PANGGUNGHARJO DESA RINTISAN NEGARA MAWA TATA 

Jumat, 23 Desember 2022, wilayah Yogyakarta diberkahi hujan lebat sejak sore hari. Warga Desa Panggungharjo Sewon Bantul sedang bersukacita memperingati 76 Tahun kelahiran Kalurahan Panggungharjo. Rangkaian acara yang digelar sejak tujuh hari lalu dipungkasi dengan kebersamaan dan doa bersama Mbah Nun. Menyesuaikan dengan cuaca, acara dipindahkan dari panggung utama ke Balai Budaya Karangkitri Panggungharjo.

Manusia dan Kerusakan

Kian hari kerusakan global semakin tampak dan berdampak nyata bagi manusia. Dalam pandangan Mbah Nun, secara historis, manusia relatif tidak bisa memperbaiki kerusakan yang terjadi oleh ulah manusia di bumi. Persoalan-persoalan global yang menggejala seperti kerusakan alam, global warming, efek rumah kaca, kesenjangan ekonomi, dan lain sebagainya tidak bisa diselesaikan secara kaffah. Keserakahan manusia selalu menjadi tokoh antagonis dalam epos pelestarian alam.

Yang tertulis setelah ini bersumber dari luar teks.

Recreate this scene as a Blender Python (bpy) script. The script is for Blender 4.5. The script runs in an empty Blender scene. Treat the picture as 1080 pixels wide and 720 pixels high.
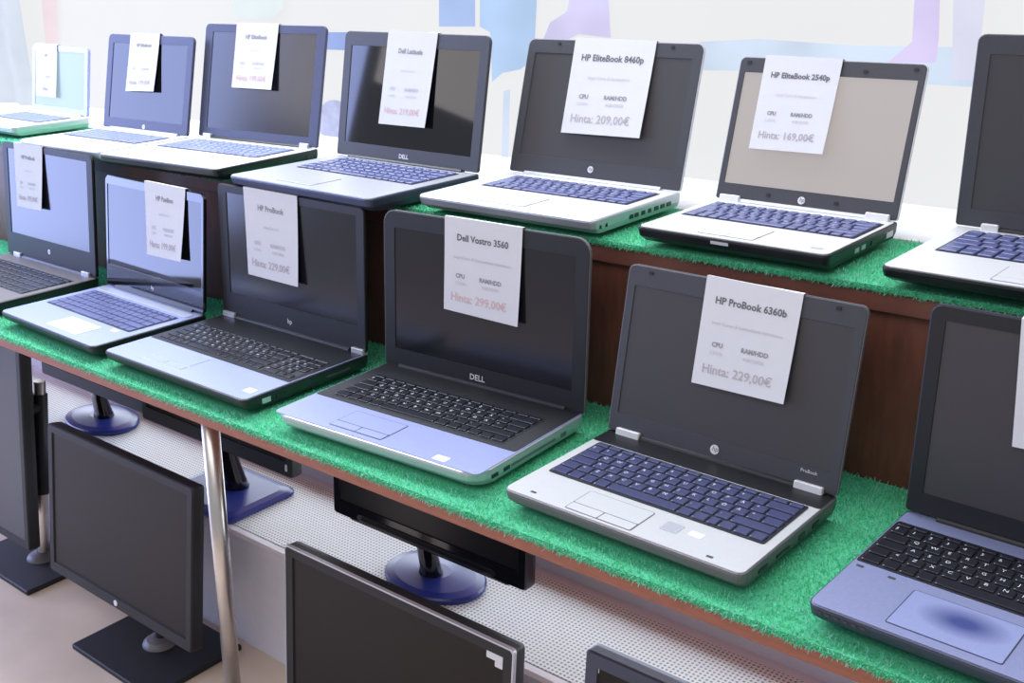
import bpy, bmesh, math, random
from mathutils import Vector, Matrix
random.seed(7)
SC = bpy.context.scene
COL = SC.collection
ZO = 0.66                       # table-top height above the floor (z = 0)
PI = math.pi

# ------------------------------------------------------------------ materials
def lin(c):
    out = []
    for v in c[:3]:
        v = v/255.0
        out.append(v/12.92 if v <= .04045 else ((v+.055)/1.055)**2.4)
    return out+[1.0]
MATS = {}
def mat(name, col, rough=.5, metal=0., var=.06, scale=40., bump=0., spec=.5, emit=None, es=0., coat=0., stretch=None):
    if name in MATS: return MATS[name]
    m = bpy.data.materials.new(name); m.use_nodes = True
    nt = m.node_tree; b = nt.nodes['Principled BSDF']
    tc = nt.nodes.new('ShaderNodeTexCoord'); nz = nt.nodes.new('ShaderNodeTexNoise')
    nz.inputs['Scale'].default_value = scale; nz.inputs['Detail'].default_value = 3
    if stretch:
        mp = nt.nodes.new('ShaderNodeMapping'); mp.inputs['Scale'].default_value = stretch
        nt.links.new(tc.outputs['Object'], mp.inputs['Vector']); nt.links.new(mp.outputs[0], nz.inputs['Vector'])
    else:
        nt.links.new(tc.outputs['Object'], nz.inputs['Vector'])
    rp = nt.nodes.new('ShaderNodeValToRGB')
    c = lin(col)
    rp.color_ramp.elements[0].position = .3; rp.color_ramp.elements[1].position = .7
    rp.color_ramp.elements[0].color = [x*(1-var) for x in c[:3]]+[1]
    rp.color_ramp.elements[1].color = [min(1, x*(1+var)) for x in c[:3]]+[1]
    nt.links.new(nz.outputs['Fac'], rp.inputs['Fac'])
    nt.links.new(rp.outputs['Color'], b.inputs['Base Color'])
    b.inputs['Roughness'].default_value = rough; b.inputs['Metallic'].default_value = metal
    b.inputs['Specular IOR Level'].default_value = spec
    if coat: b.inputs['Coat Weight'].default_value = coat; b.inputs['Coat Roughness'].default_value = .08
    if bump:
        bp = nt.nodes.new('ShaderNodeBump'); bp.inputs['Strength'].default_value = bump; bp.inputs['Distance'].default_value = .002
        nt.links.new(nz.outputs['Fac'], bp.inputs['Height']); nt.links.new(bp.outputs[0], b.inputs['Normal'])
    if emit:
        b.inputs['Emission Color'].default_value = lin(emit); b.inputs['Emission Strength'].default_value = es
    MATS[name] = m
    return m

TURF_A = mat('turf_green', (100, 212, 164), .6, var=.5, scale=900)
TURF_B = mat('turf_green_light', (150, 236, 202), .5, var=.4, scale=900)
TURF_C = mat('turf_backing', (74, 178, 130), .9, var=.3, scale=300)
for m_ in (TURF_A, TURF_B):       # thin plastic blades let light through
    nt_ = m_.node_tree; pb_ = nt_.nodes['Principled BSDF']; tr_ = nt_.nodes.new('ShaderNodeBsdfTranslucent'); mx_ = nt_.nodes.new('ShaderNodeMixShader')
    mx_.inputs[0].default_value = .42
    nt_.links.new(pb_.inputs['Base Color'].links[0].from_socket, tr_.inputs['Color'])
    nt_.links.new(pb_.outputs[0], mx_.inputs[1]); nt_.links.new(tr_.outputs[0], mx_.inputs[2])
    nt_.links.new(mx_.outputs[0], nt_.nodes['Material Output'].inputs['Surface'])
BOARD = mat('laminate_brown', (150, 90, 70), .45, var=.14, scale=30, stretch=(1, 8, 8))
RISER = mat('riser_brown', (108, 62, 48), .5, var=.2, scale=18, stretch=(6, 6, 1))
RISER_E = mat('riser_edge_brown', (112, 66, 54), .5, var=.15, scale=18)
CHROME = mat('brushed_chrome', (205, 200, 196), .3, 1., var=.03)
BLACK = mat('black_plastic', (26, 26, 30), .38, var=.1, scale=200)
BLACKM = mat('matt_black_plastic', (24, 24, 28), .55, var=.1, scale=300)
GLOSSB = mat('piano_black', (14, 15, 22), .12, var=.05, coat=.5)
GREYP = mat('dark_grey_plastic', (62, 62, 68), .5, var=.06, scale=300)
BEZB = mat('blue_grey_bezel', (70, 74, 98), .45, .2, var=.04, scale=300)
DKMET = mat('dark_gunmetal', (74, 78, 96), .42, .6, var=.05, scale=400)
SILV = mat('silver_metal', (196, 198, 206), .38, .55, var=.03, scale=400)
SILV_SHEEN = mat('silver_metal_blue_sheen', (160, 168, 212), .4, .5, var=.04, scale=300)  # bluish window light tinted into the base colour of silver metal
PALEP = mat('pale_palm_rest', (198, 199, 200), .42, .25, var=.02, scale=300)
WHITEM = mat('pale_silver', (224, 224, 226), .42, .25, var=.02, scale=300)
GREYM = mat('side_grey', (112, 108, 112), .5, .3, var=.05, scale=300)
KEYB = mat('key_black', (30, 31, 40), .3, var=.1, scale=300)
KEY_SHEEN = mat('key_black_blue_sheen', (66, 70, 102), .28, var=.1, scale=300)  # dark keys with a blue-lavender reflection put into their colour
KEY_WASHED = mat('key_overlit_blue', (128, 138, 188), .35, var=.06, scale=300)  # lighter key copy, overexposed daylight painted into the colour
FOOT_SHEEN = mat('glossy_foot_blue_sheen', (34, 46, 118), .3, var=.06)  # blue window reflection painted into the colour of the glossy feet
SLATE_SHEEN = mat('slate_palm_rest_sheen', (144, 150, 188), .42, .4, var=.04, scale=300)  # slate deck lightened and blued to paint in the window light
KEY_BLUESHEEN = mat('key_dark_blue_sheen', (88, 94, 138), .3, var=.1, scale=300)  # bluish window sheen painted into dark keys
TRAY = mat('key_tray', (22, 22, 30), .5, var=.1, scale=300)
LEG_W = mat('key_legend', (215, 215, 222), .6, var=0.)
SCR_M = mat('screen_matte', (64, 61, 64), .42, var=.04, scale=900, spec=.5)
SCR_G = mat('screen_glossy', (14, 14, 20), .04, var=.02, scale=300, spec=.6)
SCR_S = mat('screen_semigloss', (26, 26, 34), .16, var=.02, scale=300, spec=.6)
SCR_WARM = mat('monitor_screen', (30, 25, 24), .4, var=.06, scale=5, spec=.22)
SCR_ON = mat('screen_lit_beige', (90, 86, 84), .4, var=.02, scale=300, emit=(198, 190, 188), es=.64)
SCR_GLARE = mat('screen_cyan_glare', (90, 100, 104), .3, var=.02, scale=300, emit=(190, 216, 228), es=.5)  # glow added to stand for the bright window reflected in the screen
PAPER = mat('paper', (216, 215, 217), .8, var=.01, scale=60)
INK = mat('ink_dark', (108, 106, 114), .8, var=0.)
INK2 = mat('ink_mid', (146, 144, 150), .8, var=0.)
INKL = mat('ink_light', (194, 193, 198), .8, var=0.)
INKR = mat('ink_red', (214, 180, 180), .8, var=0.)
INKG = mat('ink_price_grey', (182, 172, 178), .8, var=0.)
LOGO = mat('logo_silver', (226, 226, 228), .4, .2, var=.02)
FLOORM = mat('floor_beige', (216, 197, 178), .5, var=.12, scale=5, bump=.05)
STEELW = mat('white_enamel', (214, 212, 220), .4, var=.02, scale=40)
WALLM = mat('wall_white', (226, 226, 228), .8, var=.02, scale=8)
FRAMEW = mat('window_frame_white', (230, 230, 232), .5, var=.02)

def perforated():
    m = bpy.data.materials.new('perforated_enamel'); m.use_nodes = True
    nt = m.node_tree; b = nt.nodes['Principled BSDF']
    tc = nt.nodes.new('ShaderNodeTexCoord')
    sc = nt.nodes.new('ShaderNodeVectorMath'); sc.operation = 'SCALE'; sc.inputs['Scale'].default_value = 1/.0078
    fr = nt.nodes.new('ShaderNodeVectorMath'); fr.operation = 'FRACTION'
    sb = nt.nodes.new('ShaderNodeVectorMath'); sb.operation = 'SUBTRACT'; sb.inputs[1].default_value = (.5, .5, 0)
    sx = nt.nodes.new('ShaderNodeSeparateXYZ'); cx = nt.nodes.new('ShaderNodeCombineXYZ')
    ln = nt.nodes.new('ShaderNodeVectorMath'); ln.operation = 'LENGTH'
    lt = nt.nodes.new('ShaderNodeMath'); lt.operation = 'LESS_THAN'; lt.inputs[1].default_value = .29
    mx = nt.nodes.new('ShaderNodeMix'); mx.data_type = 'RGBA'
    nt.links.new(tc.outputs['Object'], sc.inputs[0]); nt.links.new(sc.outputs[0], fr.inputs[0])
    nt.links.new(fr.outputs[0], sb.inputs[0]); nt.links.new(sb.outputs[0], sx.inputs[0])
    nt.links.new(sx.outputs[0], cx.inputs[0]); nt.links.new(sx.outputs[1], cx.inputs[1])
    nt.links.new(cx.outputs[0], ln.inputs[0]); nt.links.new(ln.outputs['Value'], lt.inputs[0])
    nt.links.new(lt.outputs[0], mx.inputs['Factor'])
    mx.inputs[6].default_value = lin((216, 220, 222)); mx.inputs[7].default_value = lin((110, 122, 132))
    nt.links.new(mx.outputs[2], b.inputs['Base Color']); b.inputs['Roughness'].default_value = .4
    return m
PERF = perforated()

def glowmat(name, col, s, var=.03, scale=3.):
    """back-lit translucent film: daylight coming through it"""
    if name in MATS: return MATS[name]
    m = bpy.data.materials.new(name); m.use_nodes = True
    nt = m.node_tree; b = nt.nodes['Principled BSDF']
    tc = nt.nodes.new('ShaderNodeTexCoord'); nz = nt.nodes.new('ShaderNodeTexNoise'); nz.inputs['Scale'].default_value = scale
    rp = nt.nodes.new('ShaderNodeValToRGB'); c = lin(col)
    rp.color_ramp.elements[0].position = .35; rp.color_ramp.elements[1].position = .65
    rp.color_ramp.elements[0].color = [x*(1-var) for x in c[:3]]+[1]; rp.color_ramp.elements[1].color = [x*(1+var) for x in c[:3]]+[1]
    nt.links.new(tc.outputs['Object'], nz.inputs['Vector']); nt.links.new(nz.outputs['Fac'], rp.inputs['Fac'])
    nt.links.new(rp.outputs['Color'], b.inputs['Emission Color'])
    b.inputs['Emission Strength'].default_value = s
    b.inputs['Base Color'].default_value = (.05, .05, .05, 1); b.inputs['Roughness'].default_value = .8
    b.inputs['Specular IOR Level'].default_value = .1
    MATS[name] = m
    return m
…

Keserakahan manusia diperparah oleh sokongan modernitas yang meminggirkan pemahaman kosmologi. Proses pembangunan ala modern yang mengandaikan kemajuan pada akhirnya hanyalah menabung masalah-masalah baru. Sementara, dunia hari ini kembali menengok dan menggadang-gadang pemahaman masyarakat lokal berikut kosmologi ekologisnya yang bertumpu pada penghargaan alam mampu menyembuhkan bumi.

Di berbagai belahan dunia, pandangan yang memposisikan manusia dan alam dalam relasi kesalingterhubungan (interconnectedness) memang kentara pada masyarakat adat dan kepercayaan religiusitas lokal. Mereka menerjemahkan kesadaran ekologis berbasis lokalitas dalam tradisi keseharian secara turun temurun.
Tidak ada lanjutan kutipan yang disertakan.